WNBA star Brittney Griner vehemently denied calling out Miami Heat shooting guard Tyler Johnson and his hefty salary, taking to Instagram to dispute what was attributed as her own words.

“Never said this [by the way],” the Phoenix Mercury center captioned the post. “I do believe we should get paid more in the WNBA before players decide to only play overseas and rest our bodies during the summer. However, I never called out a NBA player. I have said that they make a crazy amount of money and it would be nice to make even half of what they make.”

Also (no disrespect, but I don’t even know who he is) wouldn’t call out anybody I don’t know. Especially don’t know what he makes. I just know we don’t make s**t.”

Griner’s post came only minutes after NBA Reddit sub r/heat had a post by user wallheat23 directing to a since-deleted Instagram post, which could be the one Griner screen-capped for her followers.

The disparity in salaries was once again re-ignited after Dallas Wings star Skylar Diggins-Smith spoke out about the vast difference in player-received revenue, comparing her $115,000 salary to Dallas Mavericks forward Harrison Barnes; the highest paid player in the roster, who will make $24.1 million this season.

Griner insists that she agrees with fellow WNBA star Diggins-Smith, but she’d never call out a person she doesn’t know. The quote sounds rather awkward and not articulate, as Diggins-Smith’s was during her interview.

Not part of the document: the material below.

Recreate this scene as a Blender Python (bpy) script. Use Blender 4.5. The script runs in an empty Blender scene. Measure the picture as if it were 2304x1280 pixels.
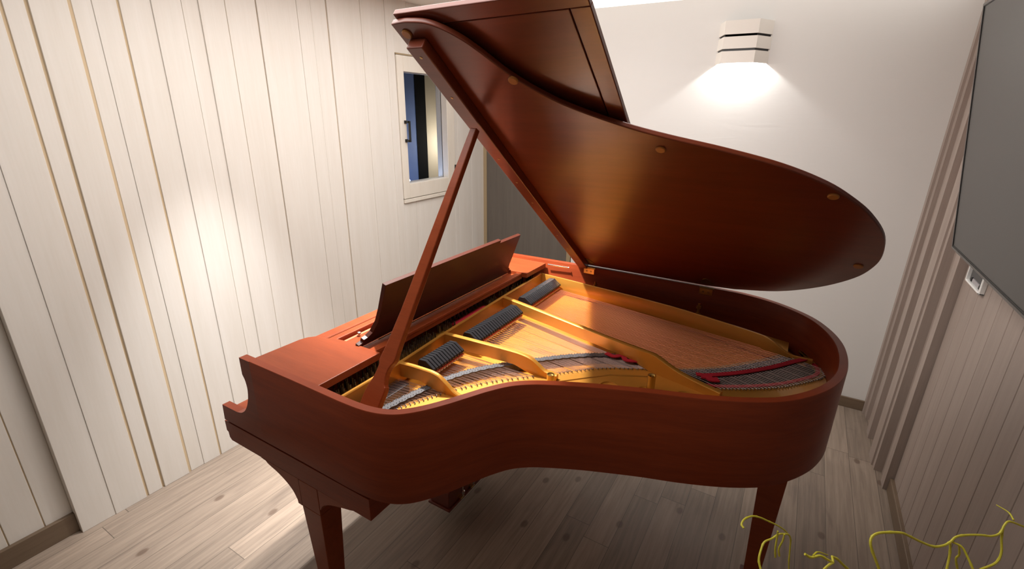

“You have a bunch of keyboard warriors that never picked up a ball a day in their lives talking bad about the NBA. You have mediocre players like Tyler Johnson making almost $20M a year. We deserve more respect.”

Johnson will make $19.2 million this season and the next after signing a four-year, $50 million deal with the Heat. Thought it’s worthy to note that Johnson received only $5.6-and-$5.9 million in the first two years of his contract — a backloaded contract which was initially stipulated by the Brooklyn Nets in 2016, forcing Miami to match it in a poison pill attempt.